Leszek Matuszewski mówi, że gdyby miał osądzić sprawę Pawła Juszczyszyna, sędziego, którego działania przyczyniły się do ujawnienia list poparcia kandydatów do nowej KRS, to powołując się na uchwałę Sądu Najwyższego, uznałby, że sędzia Juszczyszyn miał kompetencje do tego, by sprawdzić legalność obsadzenia sądu pierwszej instancji.
- Wręcz miał taki obowiązek - zaznacza Matuszewski. - W realizowaniu swojego prawa a wręcz obowiązku trudno dopatrywać się deliktu dyscyplinarnego - zauważa. Ale nowa ustawa nie pozwala podważać legalności instytucji nowej Krajowej Rady Sądownictwa. - Dlatego podjęliśmy taką decyzję. Skoro nie możemy gwarantować sprawiedliwego procesu, skoro mamy być tylko trybikiem w systemie, który ma prowadzić do represjonowania sędziów, którzy chcą postępować w zgodzie ze swoim sumieniem, to nie chcemy w tym uczestniczyć - wyjaśnia.

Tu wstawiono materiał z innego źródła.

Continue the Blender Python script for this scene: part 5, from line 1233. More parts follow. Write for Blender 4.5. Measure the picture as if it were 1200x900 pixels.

Wnioski sędziów Sławomira Jęksy i Leszka Matuszewskiego o odwołanie z funkcji trafią na biurko ministra sprawiedliwości. Nie ma jednak żadnego terminu, w jakim Zbigniew Ziobro powinien na nie odpowiedzieć. Może być tak, że nie zareaguje na nie nawet przez kilka lat.